国境に国家非常事態を宣言、「DEI」(多様性・公平性・包摂性)を推進する政府内の取り組みを廃止、世界保健機関(WHO)や「パリ協定」からの離脱、反キリスト教的な偏見の根絶…。
これらは、米国のドナルド・トランプ大統領が1月20日に就任して以来、署名した「大統領令」の一部です(「トランプ氏が大統領令に続々署名 一目で分かる政策一覧」/朝日新聞HP)。
こうした政策からは、トランプ大統領が前回の政権時に掲げていた「米国第一主義」や、民主党政権が進めていた「リベラルな政策」からの大転換がうかがえます。

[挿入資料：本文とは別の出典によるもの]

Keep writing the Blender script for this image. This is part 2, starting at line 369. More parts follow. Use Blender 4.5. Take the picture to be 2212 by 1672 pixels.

トランプ政権は、この後どこに向かうのでしょうか? それを知るためには、前回の政権時に書かれた本が参考となるでしょう。「今週のPick Up本」でも、「『もしトラ』の前に読んでおきたい 大統領時代のトランプ政治の舞台裏」として『FEAR 恐怖の男 トランプ政権の真実』(ボブ・ウッドワード/日本経済新聞出版社)を、また「トランプ大統領再選! 前政権時の内幕を暴く本から 人々の“怒り”を引き出す彼の戦略を改めて考える」として、『RAGE 怒り』(ボブ・ウッドワード/日経BP・日本経済新聞出版本部)をご紹介しました。
今回は、そうした参考書の1冊として、トランプ政権の米国第一主義や反リベラルといった動きの背後にある、文化的な“反動”――改革や革新に反対して、旧体制の維持を図ろうとする動き――の実態を明らかにした書籍を取り上げます。2020年刊行の『白人ナショナリズム アメリカを揺るがす「文化的反動」』(渡辺靖/中央公論新社)です。
著者の渡辺氏は、慶應義塾大学教授。社会人類学の博士号を持つアメリカ研究者です。本書では白人ナショナリストたちへのヒアリングや資料収集を通して、彼らの論理や世界観を多面的に考察しています。